RIO has unfolded quite differently to BHP, and is still trading above a major level of support from 2012. The main reason BHP continued lower over recent weeks was because it not only had to contend with a falling iron ore price, but the oil price has also been falling strongly. I will talk more about the oil price in the next podcast in this series.

Currently, RIO is at a potential level of support and therefore we need to give it time to test this level. It must rise strongly and hold above $60 over the coming months to prevent a further fall, however, it could still continue to fall in 2015 towards the 2012 low at around $48.50. This could occur in around April through to July 2015. If this lower level is broken, the next level below is at around $41. So, keep an eye on these levels on your chart.

My current analysis indicates that three possible months for a turn in price for the big iron ore miners, however, this doesn’t mean that these periods will necessarily create a peak in price, they may signal a bottom. The month of December 2014 is one of those dates, and therefore we may see a short term recovery. We also have important dates in May 2015, and around December 2015, therefore have these periods marked on your charts.

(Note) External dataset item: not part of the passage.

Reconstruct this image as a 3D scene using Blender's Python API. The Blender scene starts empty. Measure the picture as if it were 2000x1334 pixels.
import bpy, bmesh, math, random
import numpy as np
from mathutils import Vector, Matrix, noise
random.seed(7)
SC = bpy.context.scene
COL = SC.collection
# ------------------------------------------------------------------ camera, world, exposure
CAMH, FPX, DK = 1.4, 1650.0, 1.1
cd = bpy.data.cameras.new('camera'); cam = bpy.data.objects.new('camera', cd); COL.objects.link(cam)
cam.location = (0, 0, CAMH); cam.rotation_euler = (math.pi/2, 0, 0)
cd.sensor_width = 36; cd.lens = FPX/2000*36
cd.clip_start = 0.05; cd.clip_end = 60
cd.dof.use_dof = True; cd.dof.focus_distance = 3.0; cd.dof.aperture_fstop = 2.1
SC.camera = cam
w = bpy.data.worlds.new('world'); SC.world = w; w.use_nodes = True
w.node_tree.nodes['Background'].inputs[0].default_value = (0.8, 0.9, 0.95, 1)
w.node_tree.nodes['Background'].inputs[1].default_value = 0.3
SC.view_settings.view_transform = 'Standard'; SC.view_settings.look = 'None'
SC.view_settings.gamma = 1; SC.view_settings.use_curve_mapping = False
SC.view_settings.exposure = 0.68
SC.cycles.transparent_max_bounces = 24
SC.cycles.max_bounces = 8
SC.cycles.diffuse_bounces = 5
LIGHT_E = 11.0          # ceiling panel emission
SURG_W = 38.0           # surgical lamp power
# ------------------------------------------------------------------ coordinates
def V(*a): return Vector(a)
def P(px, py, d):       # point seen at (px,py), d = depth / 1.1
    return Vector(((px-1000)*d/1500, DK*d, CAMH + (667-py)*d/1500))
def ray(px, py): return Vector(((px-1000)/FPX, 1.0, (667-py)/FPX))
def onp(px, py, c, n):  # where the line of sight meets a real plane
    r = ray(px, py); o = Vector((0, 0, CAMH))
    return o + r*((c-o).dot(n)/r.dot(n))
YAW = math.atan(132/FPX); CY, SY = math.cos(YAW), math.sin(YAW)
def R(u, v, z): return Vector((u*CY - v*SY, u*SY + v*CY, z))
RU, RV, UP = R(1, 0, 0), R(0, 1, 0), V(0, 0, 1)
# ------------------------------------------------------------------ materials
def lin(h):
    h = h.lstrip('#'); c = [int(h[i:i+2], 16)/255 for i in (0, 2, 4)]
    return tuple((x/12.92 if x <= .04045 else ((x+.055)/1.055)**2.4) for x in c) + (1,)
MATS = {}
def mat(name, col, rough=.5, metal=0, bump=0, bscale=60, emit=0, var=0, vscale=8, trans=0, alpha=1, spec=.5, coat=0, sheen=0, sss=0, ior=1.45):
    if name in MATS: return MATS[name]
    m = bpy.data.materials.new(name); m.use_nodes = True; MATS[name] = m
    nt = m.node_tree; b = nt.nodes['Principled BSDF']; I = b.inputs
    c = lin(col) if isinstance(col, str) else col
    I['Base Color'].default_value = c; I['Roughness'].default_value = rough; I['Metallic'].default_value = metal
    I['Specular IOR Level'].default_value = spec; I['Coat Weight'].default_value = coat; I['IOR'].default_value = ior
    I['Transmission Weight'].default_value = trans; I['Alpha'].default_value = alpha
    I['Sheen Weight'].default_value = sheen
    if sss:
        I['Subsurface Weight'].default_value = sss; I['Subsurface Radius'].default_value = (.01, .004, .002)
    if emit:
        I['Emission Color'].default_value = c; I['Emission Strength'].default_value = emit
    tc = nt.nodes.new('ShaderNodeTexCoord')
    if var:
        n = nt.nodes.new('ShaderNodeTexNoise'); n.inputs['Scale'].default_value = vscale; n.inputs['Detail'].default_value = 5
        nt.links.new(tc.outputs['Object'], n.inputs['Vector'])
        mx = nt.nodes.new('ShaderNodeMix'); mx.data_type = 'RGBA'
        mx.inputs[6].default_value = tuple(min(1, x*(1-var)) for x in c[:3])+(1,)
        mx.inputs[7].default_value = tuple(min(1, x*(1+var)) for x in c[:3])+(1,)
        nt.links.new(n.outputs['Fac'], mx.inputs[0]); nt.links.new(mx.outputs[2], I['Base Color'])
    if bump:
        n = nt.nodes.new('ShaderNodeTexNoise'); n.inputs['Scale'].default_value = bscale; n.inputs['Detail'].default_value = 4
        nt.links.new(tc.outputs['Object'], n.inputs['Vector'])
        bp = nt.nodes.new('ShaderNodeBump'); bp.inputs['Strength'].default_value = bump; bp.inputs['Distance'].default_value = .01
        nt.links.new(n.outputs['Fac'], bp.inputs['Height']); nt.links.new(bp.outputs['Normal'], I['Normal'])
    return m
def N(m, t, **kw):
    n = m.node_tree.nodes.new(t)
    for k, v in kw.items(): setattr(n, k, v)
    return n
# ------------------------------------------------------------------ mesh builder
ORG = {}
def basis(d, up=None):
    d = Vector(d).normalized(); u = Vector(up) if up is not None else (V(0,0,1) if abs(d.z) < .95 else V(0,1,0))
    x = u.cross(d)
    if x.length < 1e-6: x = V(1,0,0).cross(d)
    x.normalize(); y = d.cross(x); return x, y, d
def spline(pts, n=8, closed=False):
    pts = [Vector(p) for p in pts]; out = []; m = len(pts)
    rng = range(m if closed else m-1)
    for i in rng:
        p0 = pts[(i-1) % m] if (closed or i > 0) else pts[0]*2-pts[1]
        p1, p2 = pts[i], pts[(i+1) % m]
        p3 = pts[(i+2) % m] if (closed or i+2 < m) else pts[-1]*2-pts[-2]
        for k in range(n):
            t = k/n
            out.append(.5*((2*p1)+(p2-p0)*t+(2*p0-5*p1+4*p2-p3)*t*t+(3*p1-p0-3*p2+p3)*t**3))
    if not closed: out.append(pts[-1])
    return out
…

If you are studying the Advanced Diploma of share trading and investment, you will learn in Module 10 a share market strategy for time that will allow you to determine possible dates for when major turns are likely to occur, which is invaluable knowledge to have. Remember that Gann said that you need Price, Pattern, and Time to analyse a stock, market, or commodity.

Although conditions can change quickly in the share market, major support levels have not yet been confirmed for iron ore shares, and therefore it is important to wait for some solid buying to occur, followed by strong entry rules being triggered before looking to buy into this area.